■「世界に出ろよ、日本人よ」と思います。力貸してくれよ、と。俺一人じゃ無理なんですよ

 京都の家を売って、20億ぐらい持ってアメリカ行ったわけだけど、そんなもんもう、すっからかんですよ。

 それで、アメリカで俺と一緒に闘ってる人、誰がいます? 「世界に出ろよ、日本人よ」と思います。力貸してくれよ、と。俺一人じゃ無理なんですよ。

 死ぬまで、映画と闘ってますよ。オレも深作さんと一緒だと思います。ケガして死のうがなにしようが、現場で死にたいですね。盆栽で死にたかない(笑)。

 僕は、文化と経済は比例すると思ってるんです。現状は、文化をおろそかにしてる、と思えてならない。国も、われわれに協力してほしい。

 この素晴らしい日本文化を、世界に伝えたいんです。(インタビュー終わり)

 

 あらためて、不世出の役者、そして侍だった千葉さんを悼みます。

 

注1=1900年に新渡戸が英語で書きあげ、全世界でベストセラーになった著作。映画では、同書の思想をもとに、アメリカに渡った武士たちの数奇な運命を描いている。

注2=深作欣二。1930年生。監督作『仁義なき戦い』シリーズ『蒲田行進曲』『バトルロワイアル』など多数。スピード感とリズムに溢れるカメラワークは世界中の映画人に影響を与えた。『ドーベルマン刑事』『柳生一族の陰謀』『魔界転生』など、千葉とのコンビも数多い。2003年、『バトルロワイアルⅡ 鎮魂歌』の撮影中に前立腺がんの転移のため逝去。「深作監督の監督デビュー作が、俺の初主演作でした。あれほどの映画監督はいない。俺の人生に欠かせない人です」(千葉談)
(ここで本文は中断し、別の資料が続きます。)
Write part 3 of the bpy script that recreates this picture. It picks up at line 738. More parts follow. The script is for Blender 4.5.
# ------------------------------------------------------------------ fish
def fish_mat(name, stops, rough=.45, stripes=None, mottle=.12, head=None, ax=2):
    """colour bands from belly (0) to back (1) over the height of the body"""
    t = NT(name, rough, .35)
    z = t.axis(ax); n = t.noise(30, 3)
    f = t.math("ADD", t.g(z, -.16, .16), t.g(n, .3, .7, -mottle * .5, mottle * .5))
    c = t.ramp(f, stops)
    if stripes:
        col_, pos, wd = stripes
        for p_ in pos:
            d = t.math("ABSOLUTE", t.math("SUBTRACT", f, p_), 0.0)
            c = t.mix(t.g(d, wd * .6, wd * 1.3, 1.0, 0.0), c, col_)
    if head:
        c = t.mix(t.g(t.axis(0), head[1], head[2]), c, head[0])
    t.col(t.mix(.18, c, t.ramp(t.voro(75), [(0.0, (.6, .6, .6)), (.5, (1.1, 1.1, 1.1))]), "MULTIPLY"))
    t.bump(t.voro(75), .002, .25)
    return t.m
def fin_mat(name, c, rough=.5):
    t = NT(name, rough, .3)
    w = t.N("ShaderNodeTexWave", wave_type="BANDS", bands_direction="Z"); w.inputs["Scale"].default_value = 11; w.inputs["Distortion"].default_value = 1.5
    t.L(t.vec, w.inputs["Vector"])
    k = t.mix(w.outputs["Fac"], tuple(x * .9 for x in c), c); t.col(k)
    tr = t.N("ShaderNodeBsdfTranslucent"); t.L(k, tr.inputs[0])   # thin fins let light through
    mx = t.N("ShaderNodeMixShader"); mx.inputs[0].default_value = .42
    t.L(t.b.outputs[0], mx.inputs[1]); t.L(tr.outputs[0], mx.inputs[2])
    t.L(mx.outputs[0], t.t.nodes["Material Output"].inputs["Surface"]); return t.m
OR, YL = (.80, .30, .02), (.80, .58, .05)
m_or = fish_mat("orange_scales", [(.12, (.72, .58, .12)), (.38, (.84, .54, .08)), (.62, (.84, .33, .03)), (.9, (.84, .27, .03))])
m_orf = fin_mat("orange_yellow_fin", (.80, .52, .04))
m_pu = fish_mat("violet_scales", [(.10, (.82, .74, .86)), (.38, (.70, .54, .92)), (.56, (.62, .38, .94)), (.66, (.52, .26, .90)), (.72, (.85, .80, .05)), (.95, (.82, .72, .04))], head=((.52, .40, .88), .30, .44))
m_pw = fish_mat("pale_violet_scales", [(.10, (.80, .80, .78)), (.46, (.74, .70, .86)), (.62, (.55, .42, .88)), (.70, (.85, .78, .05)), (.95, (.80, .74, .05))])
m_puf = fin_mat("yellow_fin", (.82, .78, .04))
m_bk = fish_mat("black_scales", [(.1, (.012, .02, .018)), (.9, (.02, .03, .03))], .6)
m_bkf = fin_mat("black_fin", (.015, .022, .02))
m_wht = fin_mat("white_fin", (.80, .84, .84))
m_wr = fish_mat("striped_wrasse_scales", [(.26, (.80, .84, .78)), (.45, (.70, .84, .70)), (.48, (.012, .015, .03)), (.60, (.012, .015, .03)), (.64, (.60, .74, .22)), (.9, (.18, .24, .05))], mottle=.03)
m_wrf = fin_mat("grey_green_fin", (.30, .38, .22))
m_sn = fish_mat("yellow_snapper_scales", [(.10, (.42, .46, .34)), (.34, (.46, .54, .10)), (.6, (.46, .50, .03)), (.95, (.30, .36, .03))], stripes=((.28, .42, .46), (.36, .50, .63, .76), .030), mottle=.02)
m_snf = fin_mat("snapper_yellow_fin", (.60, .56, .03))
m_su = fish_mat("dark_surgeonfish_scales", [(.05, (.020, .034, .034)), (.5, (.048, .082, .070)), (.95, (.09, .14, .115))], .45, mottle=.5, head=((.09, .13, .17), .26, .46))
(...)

ちば・しんいち 1939年1月22日生まれ。体操競技で五輪を目指し、日本体育大学に進学するが、腰のケガで断念。東映ニューフェイスに応募してトップで合格する。以降、本物のアクションができる俳優として活躍し、深作欣二がシリーズ構成を務めた68年のテレビドラマ『キイハンター』でのアクションは、世界中でファンを獲得した。70年にJACを設立。のちに真田広之志穂美悦子、伊原剛志、堤真一らを輩出する。73年の『仁義なき戦い 広島死闘篇』では、強烈なアクを持つヤクザ・大友勝利を演じ絶賛される。78年の『柳生一族の陰謀』以来の柳生十兵衛、80年の『影の軍団』以来の服部半蔵は代名詞というべき役で、その殺陣は当代一と評される。92年からロサンゼルスに移住。活躍を続けている。クエンティン・タランティーノ、ジャッキー・チェンも千葉の熱狂的なファンとして知られる。2021年8月19日永眠。